El cambio de dinastías incluso benefició al complejo. A su llegada a Madrid, Felipe V de Borbón se instaló en el solemne Real Alcázar, que en 1734 resultó destruido tras un incendio. El palacio medieval le pareció anticuado y desabrigado, por lo que incluso antes de empezar la construcción del actual Palacio Real la familia francesa ya empezó a pasar largas temporadas en el del Buen Retiro, que con su aspecto menos hosco y su cercanía a la naturaleza le recordaba a los palacios de Versalles y Marly, donde había pasado su infancia.

Si bien el primero de los Borbones encargó al arquitecto galo Robert de Cotte una serie de proyectos para renovar el palacio, lo complicado de la situación política y los altos costes impidieron que el complejo fuera rediseñado al estilo francés, con una entrada monumental y una remodelación completa de los jardines.

Las únicas obras que finalmente se realizaron estuvieran orientadas a remodelar el interior para adaptarlo a las necesidades y usos que exigía la etiqueta cortesana y al hecho de que, tras el incendio del Alcázar, era también sede del gobierno. Más de 300 cuadros salvados del fuego fueron trasladadas al Retiro, lo que sumado a las nuevas adquisiciones borbónicas situó el palacio como uno de los epicentros mundiales del arte.

El palacio se usó como residencia oficial de la dinastía hasta que, una vez terminado el Palacio Real en tiempos de Carlos III y Carlos IV, fue perdiendo importancia al mismo tiempo que el entorno floreció para un uso más popular dentro del programa ilustrado de estos reyes.

Durante la Guerra de Independencia fue empleado por Napoleón como cuartel general de sus ejércitos.

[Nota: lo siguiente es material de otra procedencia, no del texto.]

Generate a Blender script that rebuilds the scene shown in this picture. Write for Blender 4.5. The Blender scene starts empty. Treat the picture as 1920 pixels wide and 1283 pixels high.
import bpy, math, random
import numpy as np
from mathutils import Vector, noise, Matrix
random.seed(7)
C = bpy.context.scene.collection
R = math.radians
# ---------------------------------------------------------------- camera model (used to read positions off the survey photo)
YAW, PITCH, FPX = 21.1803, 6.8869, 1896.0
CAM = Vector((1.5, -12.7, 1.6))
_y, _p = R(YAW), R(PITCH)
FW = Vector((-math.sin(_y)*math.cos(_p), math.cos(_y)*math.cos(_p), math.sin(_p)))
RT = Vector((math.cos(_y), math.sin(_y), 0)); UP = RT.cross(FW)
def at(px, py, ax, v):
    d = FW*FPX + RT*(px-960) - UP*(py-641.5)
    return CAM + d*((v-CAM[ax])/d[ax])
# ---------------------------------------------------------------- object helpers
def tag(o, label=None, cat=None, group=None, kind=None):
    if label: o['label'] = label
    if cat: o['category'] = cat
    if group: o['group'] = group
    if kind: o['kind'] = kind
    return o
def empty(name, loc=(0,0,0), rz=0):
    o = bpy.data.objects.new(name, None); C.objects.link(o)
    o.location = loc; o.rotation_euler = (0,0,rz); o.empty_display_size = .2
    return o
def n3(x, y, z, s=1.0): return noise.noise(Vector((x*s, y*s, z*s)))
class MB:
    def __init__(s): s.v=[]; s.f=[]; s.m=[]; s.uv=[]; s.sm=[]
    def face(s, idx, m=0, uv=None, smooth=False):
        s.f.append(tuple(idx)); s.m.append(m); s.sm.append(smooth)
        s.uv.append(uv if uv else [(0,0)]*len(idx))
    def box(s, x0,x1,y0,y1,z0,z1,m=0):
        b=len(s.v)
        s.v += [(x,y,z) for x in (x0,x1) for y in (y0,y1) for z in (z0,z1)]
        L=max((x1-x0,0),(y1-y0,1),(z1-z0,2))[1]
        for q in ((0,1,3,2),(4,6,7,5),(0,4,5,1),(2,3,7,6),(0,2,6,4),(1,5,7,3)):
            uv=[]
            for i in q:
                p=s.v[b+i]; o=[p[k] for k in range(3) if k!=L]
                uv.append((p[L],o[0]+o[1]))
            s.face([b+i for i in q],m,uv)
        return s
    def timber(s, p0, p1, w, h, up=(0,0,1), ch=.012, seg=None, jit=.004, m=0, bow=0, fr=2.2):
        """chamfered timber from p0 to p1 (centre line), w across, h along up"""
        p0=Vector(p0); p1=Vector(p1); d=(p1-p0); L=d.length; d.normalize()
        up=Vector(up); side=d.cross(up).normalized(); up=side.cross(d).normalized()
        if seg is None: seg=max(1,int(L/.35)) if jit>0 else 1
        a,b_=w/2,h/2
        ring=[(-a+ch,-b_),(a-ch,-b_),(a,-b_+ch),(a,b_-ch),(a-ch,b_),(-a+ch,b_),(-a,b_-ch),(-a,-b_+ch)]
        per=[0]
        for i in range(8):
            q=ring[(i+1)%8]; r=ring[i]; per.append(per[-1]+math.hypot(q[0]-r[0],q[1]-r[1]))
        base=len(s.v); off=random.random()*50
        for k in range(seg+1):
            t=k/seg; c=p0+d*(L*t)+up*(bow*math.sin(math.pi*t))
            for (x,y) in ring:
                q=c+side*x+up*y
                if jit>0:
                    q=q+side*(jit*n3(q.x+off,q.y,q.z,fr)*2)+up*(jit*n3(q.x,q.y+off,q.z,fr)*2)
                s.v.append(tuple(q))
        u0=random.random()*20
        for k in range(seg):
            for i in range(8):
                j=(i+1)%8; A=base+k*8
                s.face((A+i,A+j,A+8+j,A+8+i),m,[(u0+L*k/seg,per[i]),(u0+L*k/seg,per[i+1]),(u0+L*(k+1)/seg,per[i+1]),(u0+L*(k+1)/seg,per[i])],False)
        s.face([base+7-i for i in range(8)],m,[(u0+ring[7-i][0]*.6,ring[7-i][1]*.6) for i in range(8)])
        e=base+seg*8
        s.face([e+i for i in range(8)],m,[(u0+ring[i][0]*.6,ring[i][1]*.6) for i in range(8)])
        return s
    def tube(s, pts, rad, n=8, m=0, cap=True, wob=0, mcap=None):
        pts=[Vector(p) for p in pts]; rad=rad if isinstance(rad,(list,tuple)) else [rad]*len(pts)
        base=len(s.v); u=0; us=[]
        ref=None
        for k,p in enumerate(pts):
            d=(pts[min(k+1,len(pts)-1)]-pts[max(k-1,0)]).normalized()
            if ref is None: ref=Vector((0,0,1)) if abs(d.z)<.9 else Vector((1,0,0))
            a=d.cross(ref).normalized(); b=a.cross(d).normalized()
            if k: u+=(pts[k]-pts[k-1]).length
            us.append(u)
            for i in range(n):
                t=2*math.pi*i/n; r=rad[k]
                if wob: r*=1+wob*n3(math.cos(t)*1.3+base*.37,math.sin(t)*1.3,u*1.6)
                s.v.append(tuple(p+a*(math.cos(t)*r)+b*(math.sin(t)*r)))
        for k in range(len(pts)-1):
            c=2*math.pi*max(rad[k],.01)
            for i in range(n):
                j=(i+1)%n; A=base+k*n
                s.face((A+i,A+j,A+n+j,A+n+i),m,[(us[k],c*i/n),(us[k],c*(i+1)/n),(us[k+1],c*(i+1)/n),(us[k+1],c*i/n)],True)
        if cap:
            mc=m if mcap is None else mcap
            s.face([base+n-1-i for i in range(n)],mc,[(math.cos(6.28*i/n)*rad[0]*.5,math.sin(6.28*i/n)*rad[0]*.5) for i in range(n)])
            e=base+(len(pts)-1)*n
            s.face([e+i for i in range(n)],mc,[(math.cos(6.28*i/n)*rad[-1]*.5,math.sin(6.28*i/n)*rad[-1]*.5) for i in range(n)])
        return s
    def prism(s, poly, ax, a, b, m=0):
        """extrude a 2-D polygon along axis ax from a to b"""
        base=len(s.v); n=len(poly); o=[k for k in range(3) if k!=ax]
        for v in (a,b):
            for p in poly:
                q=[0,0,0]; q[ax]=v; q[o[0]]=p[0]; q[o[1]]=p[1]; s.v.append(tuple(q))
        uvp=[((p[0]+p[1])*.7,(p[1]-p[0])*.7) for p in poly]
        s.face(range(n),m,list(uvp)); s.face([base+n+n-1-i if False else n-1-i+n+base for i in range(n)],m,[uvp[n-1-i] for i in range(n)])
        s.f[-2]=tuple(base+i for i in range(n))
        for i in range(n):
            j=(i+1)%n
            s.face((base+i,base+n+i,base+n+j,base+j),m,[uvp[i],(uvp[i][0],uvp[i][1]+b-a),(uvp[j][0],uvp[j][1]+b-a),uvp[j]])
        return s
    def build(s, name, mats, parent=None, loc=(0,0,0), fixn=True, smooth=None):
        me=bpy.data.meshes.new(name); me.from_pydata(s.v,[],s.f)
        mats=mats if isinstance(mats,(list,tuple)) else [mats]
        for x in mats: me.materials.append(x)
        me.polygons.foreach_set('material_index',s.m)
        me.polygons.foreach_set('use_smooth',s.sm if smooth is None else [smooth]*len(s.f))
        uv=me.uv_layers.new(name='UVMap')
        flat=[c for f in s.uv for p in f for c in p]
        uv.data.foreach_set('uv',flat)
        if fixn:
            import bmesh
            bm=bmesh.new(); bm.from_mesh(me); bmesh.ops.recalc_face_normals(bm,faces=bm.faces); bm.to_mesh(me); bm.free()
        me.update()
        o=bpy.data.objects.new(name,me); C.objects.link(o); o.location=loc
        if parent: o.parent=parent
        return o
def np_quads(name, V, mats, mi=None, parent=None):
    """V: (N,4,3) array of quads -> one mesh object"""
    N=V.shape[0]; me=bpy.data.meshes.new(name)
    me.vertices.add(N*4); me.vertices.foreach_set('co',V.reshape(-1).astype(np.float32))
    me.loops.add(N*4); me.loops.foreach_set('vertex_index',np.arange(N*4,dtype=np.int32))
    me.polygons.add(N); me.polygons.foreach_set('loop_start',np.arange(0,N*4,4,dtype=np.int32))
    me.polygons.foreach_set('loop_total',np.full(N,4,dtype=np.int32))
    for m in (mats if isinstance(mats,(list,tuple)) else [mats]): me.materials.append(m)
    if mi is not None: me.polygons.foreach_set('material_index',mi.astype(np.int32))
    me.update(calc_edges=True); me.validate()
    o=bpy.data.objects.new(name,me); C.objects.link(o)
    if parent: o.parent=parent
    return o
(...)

Los jardines fueron excavados y desmontados, los árboles talados y numerosos edificios del real sitio fueron demolidos o convertidos en arsenales. Tras ser testigos de varios combates, el recinto quedó prácticamente arrasado y en el siguiente reinado fue necesario demolerlo casi entero. Con el tiempo tan solo quedaron en pie el Casón (uno de los edificios que hoy ocupa el Museo del Prado) y el ala donde se ubicaba el Salón de Reinos (convertido durante muchos años en Museo del Ejército).